#### GIVEN INFORMATION
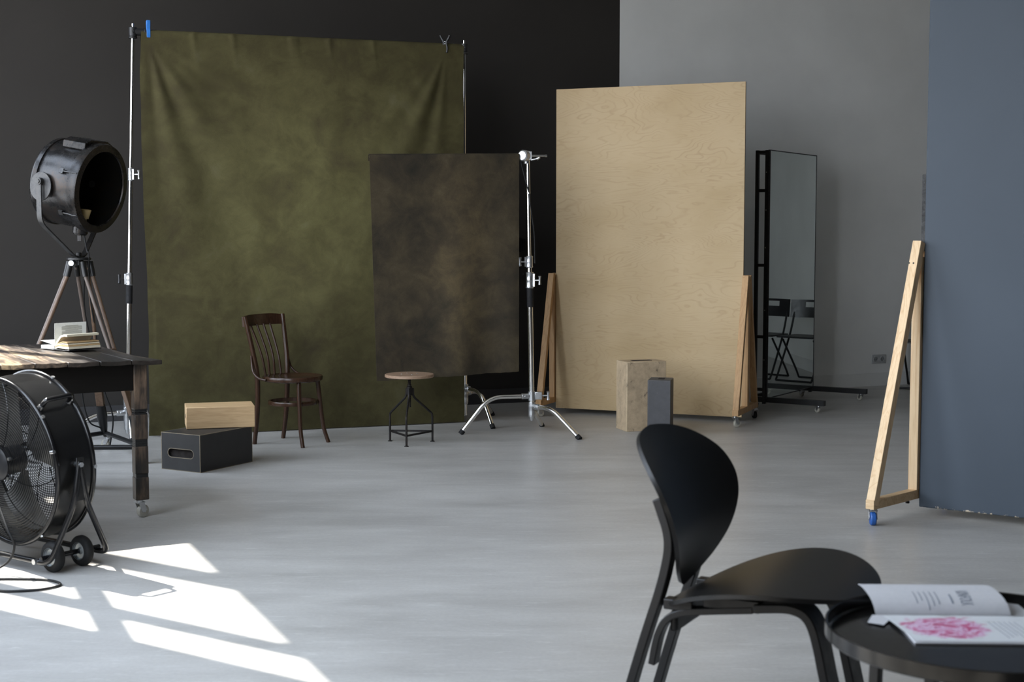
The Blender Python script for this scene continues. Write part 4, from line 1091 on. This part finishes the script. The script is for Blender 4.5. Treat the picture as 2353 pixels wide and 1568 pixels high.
for sg in (-1, 1):
    y = sg * .13
    pth = smoothline([(-.312, y, .677), (-.297, y, .637), (-.281, y, .59), (-.276, y, .541), (-.286, y, .478), (-.307, y, .40), (-.336, y, .31), (-.372, y, .192), (-.425, y, .008)], 5)
    b = MB(); b.ribbon(pth, .042, .026, (0, 1, 0)); b.build('rear_leg', M['veneer_dark'], t, .003)
    pth = smoothline([(-.343, y, .203), (-.330, y, .258), (-.316, y, .297), (-.294, y, .332), (-.261, y, .355), (-.197, y, .371), (-.028, y, .396)][0 if sg < 0 else 2:], 6)
    b = MB(); b.ribbon([V(p) + V((.020, 0, 0)) * (1 - k / (len(pth) - 1)) for k, p in enumerate(pth)], .042, .020, (0, 1, 0)); b.build('side_rail', M['veneer_dark'], t, .003)
    pth = smoothline([(-.022, y, .402), (.054, y, .412), (.090, y, .410), (.117, y, .398), (.137, y, .368), (.153, y, .315), (.173, y, .225), (.225, y, .0)], 6)
    b = MB(); b.ribbon([p - V((0, sg * .02, 0)) for p in pth], .098, .024, (0, 1, 0)); b.build('front_leg', M['veneer_dark'], t, .003)
    b = MB(); b.box((-.245, y, .383), (.085, .04, .030)); b.box((-.09, y, .405), (.16, .04, .034)); b.build('seat_block', M['veneer_dark'], t, .003)
b = MB(); b.beam((-.265, -.13, .33), (-.265, .13, .33), .022, .06); b.build('cross_rail', M['veneer_dark'], t, .008)
b = MB(); b.cyl((-.252, .10, .315), (-.250, .10, .315), .006, 10); b.build('rail_screw', M['iron_dark'], t)

# ------------------------------------------------------------------ tray table and magazine
TT = V((1.062, 3.165, 0)); TRd, TTZ = .345, .53
t = thing('tray_table', 'round black tray table with raised rim beside the black easy chair', 'table', TT)
b = MB(); b.lathe([(0, TTZ - .036), (TRd - .004, TTZ - .036), (TRd, TTZ - .032), (TRd, TTZ - .002), (TRd - .002, TTZ), (TRd - .006, TTZ - .002), (TRd - .007, TTZ - .026), (TRd - .012, TTZ - .030), (0, TTZ - .030)], 96); b.build('tray', M['tray'], t)
for k in range(4):
    a = R(45 + 90 * k + 4); b = MB(); d = V((math.cos(a), math.sin(a), 0)); b.beam(d * .25 + V((0, 0, TTZ - .037)), d * .265, .026, .026, d); b.build('leg', M['black_metal'], t, .003)
b = MB()
for a in (49, 139): d = V((math.cos(R(a)), math.sin(R(a)), 0)); b.beam(d * .25 + V((0, 0, TTZ - .05)), d * -.25 + V((0, 0, TTZ - .05)), .022, .022)
b.build('cross_bar', M['black_metal'], t, .002)
MG = V((.885, 3.352, TTZ - .030)); mr = R(-2)
t = thing('magazine', 'open magazine with a pink flower picture lying on the black tray table', 'magazine', MG, mr)
# local x along the spine (to the right), -y towards the camera
PW, PH = .235, .315; zt = .006
b = MB(); b.box((PH / 2 + .03, -PW / 2 + .006, .003), (PH + .01, PW, .005)); b.build('page_stack', M['mag'], t, .001)
b = MB(); b.add([(-.022, -.005, .0065), (.03, -.005, .0065), (-.012, -.085, .004), (-.045, -.060, .003)], [(0, 1, 2, 3)]); b.build('loose_page', M['mag'], t)
b = MB(); b.box((PH / 2 + .045, .09, .003), (PH, .19, .005)); b.build('page_stack', M['mag'], t, .001)
def fl_mat():
    n = NT('flower print'); co = n.coord(); k = n.noise(n.coord((1, 1.2, 1), (0, 0, .5)), 17, 3, .5, 2.2)
    c = n.ramp(k, [(.30, (.40, .10, .22)), (.40, (.50, .06, .16)), (.47, (.62, .22, .42)), (.54, (.74, .60, .76)), (.62, (.62, .26, .46)), (.70, (.42, .12, .22)), (.78, (.70, .50, .66))])
    g = n.n('ShaderNodeVectorMath'); g.operation = 'DISTANCE'; n.l(n.coord((1 / .105, 1 / .098, 0)), g.inputs[0]); g.inputs[1].default_value = (.128 / .105, -.108 / .098, 0)
    wob = n.noise(co, 24, 4, .6, .8); d = n.math('ADD', g.outputs['Value'], n.math('MULTIPLY', n.math('SUBTRACT', wob, .5), 1.1))
    f = n.ramp(d, [(.80, (1, 1, 1)), (1.0, (0, 0, 0))]); st = n.noise(n.coord((1, 5, 1)), 9, 3)
    bg_ = n.ramp(st, [(.6, (.70, .73, .76)), (.74, (.52, .53, .50))])
    n.col(n.mix(f, bg_, c)); n.rough(.45); return n.m
M['flower'] = fl_mat()
b = MB(); b.add([(.030, -.222, .0068), (PH + .028, -.222, .0068), (PH + .028, -.006, .0068), (.002, -.006, .0068)], [(0, 1, 2, 3)]); b.build('picture_page', M['flower'], t, label='page printed with pink flowers')
# the upright turning page, arched away from the spine
PR = smoothline([(0, .004), (.003, .03), (.014, .056), (.040, .076), (.082, .086), (.130, .086), (.160, .080)], 4)
PR = [(p.x, p.y) for p in [V((a, b_, 0)) if not isinstance(a, Vector) else a for a, b_ in []]] or [(0, .005), (.003, .013), (.011, .0225), (.024, .031), (.042, .037), (.064, .041), (.088, .043), (.112, .044), (.134, .0435), (.152, .042)]
G = [[(-.012 + (PH + .006) * k / 14 - .012 * (i / 9), y, z) for k in range(15)] for i, (y, z) in enumerate(PR)]
b = MB(); b.sheet(G, .0008); pgm = b.build('turning_page', M['mag'], t)
# printed text on the turning page: lines running across the arch
def page_at(x, s):
    s = max(0, min(.999, s)) * (len(PR) - 1); i = int(s); k = s - i
    y = PR[i][0] + (PR[i + 1][0] - PR[i][0]) * k; z = PR[i][1] + (PR[i + 1][1] - PR[i][1]) * k
    dy, dz = PR[i + 1][0] - PR[i][0], PR[i + 1][1] - PR[i][1]; l_ = math.hypot(dy, dz)
    return V((x, y - dz / l_ * .0012, z + dy / l_ * .0012))
b = MB()
def stroke(x0, s0, x1, s1, w):
    n = 6; L_, R_ = [], []
    for k in range(n + 1):
        q = k / n; x, s = x0 + (x1 - x0) * q, s0 + (s1 - s0) * q
        L_.append(page_at(x - w / 2, s)); R_.append(page_at(x + w / 2, s))
    for k in range(n): b.add([L_[k], R_[k], R_[k + 1], L_[k + 1]], [(0, 1, 2, 3)])
for x, s1 in ((.092, .30), (.105, .36), (.118, .14), (.131, .24), (.144, .28)): stroke(x, .62, x, s1, .0022)
b.build('body_text', M['ink'], pgm); b = MB()
stroke(.176, .54, .176, .30, .0042)
b.build('subtitle_text', M['ink'], pgm); b = MB()
# masthead: capitals reading from the free edge down towards the spine
fc_ = bpy.data.curves.new('masthead', 'FONT'); fc_.body = 'KINFOLK'; fc_.size = 1.; fc_.resolution_u = 3; fc_.fill_mode = 'FRONT'
fo = bpy.data.objects.new('masthead', fc_); col.objects.link(fo); dg = bpy.context.evaluated_depsgraph_get(); fm = fo.evaluated_get(dg).to_mesh()
fu = max(v.co.x for v in fm.vertices); fh = max(v.co.y for v in fm.vertices)
b.add([page_at(.196 + .030 * v.co.y / fh, .66 - .40 * v.co.x / fu) for v in fm.vertices], [tuple(p.vertices) for p in fm.polygons])
fo.evaluated_get(dg).to_mesh_clear(); bpy.data.objects.remove(fo); bpy.data.curves.remove(fc_)
b.build('title_text', M['ink'], pgm)
b = MB()
for k in range(6):
    x = .235 + k * .012; b.add([(x, -.060, .0072), (x + .0018, -.060, .0072), (x + .0118, -.195 + (k % 3) * .01, .0072), (x + .010, -.195 + (k % 3) * .01, .0072)], [(0, 1, 2, 3)])
b.build('body_text', M['ink'], t)

# ------------------------------------------------------------------ camera and view
cam = bpy.data.cameras.new('camera'); cam.sensor_width = 36; cam.lens = 3268 / 2353 * 36; cam.clip_start = .05
co = bpy.data.objects.new('camera', cam); col.objects.link(co); co.location = (0, 0, 1.42)
co.rotation_euler = (PI / 2 - math.atan(249 / 3268), 0, 0)
cam.dof.use_dof = True; cam.dof.focus_distance = 9.5; cam.dof.aperture_fstop = 5.0
sc.camera = co
sc.view_settings.view_transform = 'Standard'; sc.view_settings.look = 'None'; sc.view_settings.gamma = 1.; sc.view_settings.exposure = 1.0
sc.view_settings.use_curve_mapping = False
sc.cycles.use_denoising = True
sc.cycles.max_bounces = 10; sc.cycles.diffuse_bounces = 6; sc.cycles.sample_clamp_indirect = 6.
########
Copy out each line of the data containing the string "from".

The Blender Python script for this scene continues. Write part 4, from line 1091 on. This part finishes the script. The script is for Blender 4.5. Treat the picture as 2353 pixels wide and 1568 pixels high.
# the upright turning page, arched away from the spine
# masthead: capitals reading from the free edge down towards the spine